Agustina Bessa-Luís. Uma brincadeira chamada vida

É com enorme satisfação que devemos celebrar a recente publicação das quase 3000 páginas que Agustina Bessa-Luís (n. 1922, em Vila Meã, Amarante) dedicou, ao longo de mais de uma década, às colunas da imprensa portuguesa. 

Os Ensaios e Artigos (1951-2007) foram incansavelmente recolhidos e organizados por Lourença Baldaque (neta da romancista), contam com o prefácio de José António Saraiva (ex-director dos semanários Sol e Expresso) e revelar-se-ão, a meu ver, um dos principais marcos editorias de 2017. Agustina Bessa-Luís, que dirigiu o Primeiro de Janeiro na década de 80 e assinou mais de 200 crónicas no Diário Popular (entre 1965 e 1971), mantendo uma colaboração regular com importantes jornais e revistas nacionais, relembra-nos um aspecto que, porventura, julgáramos esquecido: a impossibilidade de separar a literatura do jornalismo, a realidade da ficção, a política da cultura. A liberdade é tudo isso.

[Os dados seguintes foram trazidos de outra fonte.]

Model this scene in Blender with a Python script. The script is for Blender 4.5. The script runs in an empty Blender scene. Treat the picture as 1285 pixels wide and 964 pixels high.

E Agustina escrevia livremente de uma forma sem fórmula.    

No documentário Nasci Adulta e Morrerei Criança (2005), conta João Bénard da Costa que, enquanto director da Cinemateca, e com o objectivo de assinalar os 100 anos da invenção do cinema, desafiou Agustina Bessa-Luís a apresentar um filme à sua escolha no contexto das famosas «terças-feiras clássicas», ocorridas na Lisboa dos anos 40.

A escritora optou pela adaptação da peça As you like it (escrita em 1623), de Shakespeare, ao grande ecrã, rodada no Reino Unido em 1936 pelo realizador Paul Czinner. Impressionado com o gosto peculiar de Agustina e tratando-se de uma película raríssima, João Bénard da Costa quis saber por que razão a autora tinha escolhido uma obra de tão difícil acesso. A resposta de Agustina revela a essência do seu carácter: porque nunca o tinha visto antes.

O motivo é tão cândido quanto óbvio e elementar. De facto, não pode haver melhor justificação para se ver um filme do que o assistir pela primeira vez. Assemelha-se ao olhar sempre renovado da criança diante do espanto do mundo, que Pessoa tão bem descreveu. E há uma profunda criança que vive no interior da alma de Agustina, uma mulher pronta a esboçar o maior e o mais enternecedor dos sorrisos como, ao mesmo tempo, a ser ironica e asperamente brilhante nas análises que faz ao género humano.

Agustina sorri com um génio infantil. Mas sabe também que, por exemplo, o homem, como afirma, precisa de crueldade para assumir a sua própria culpa e, assim, tornar-se um verdadeiro criador, equivalente ao estro de Deus. O difícil é ser criança. Os adultos acabam sempre por voltar ao passado. Agustina está para além do tempo.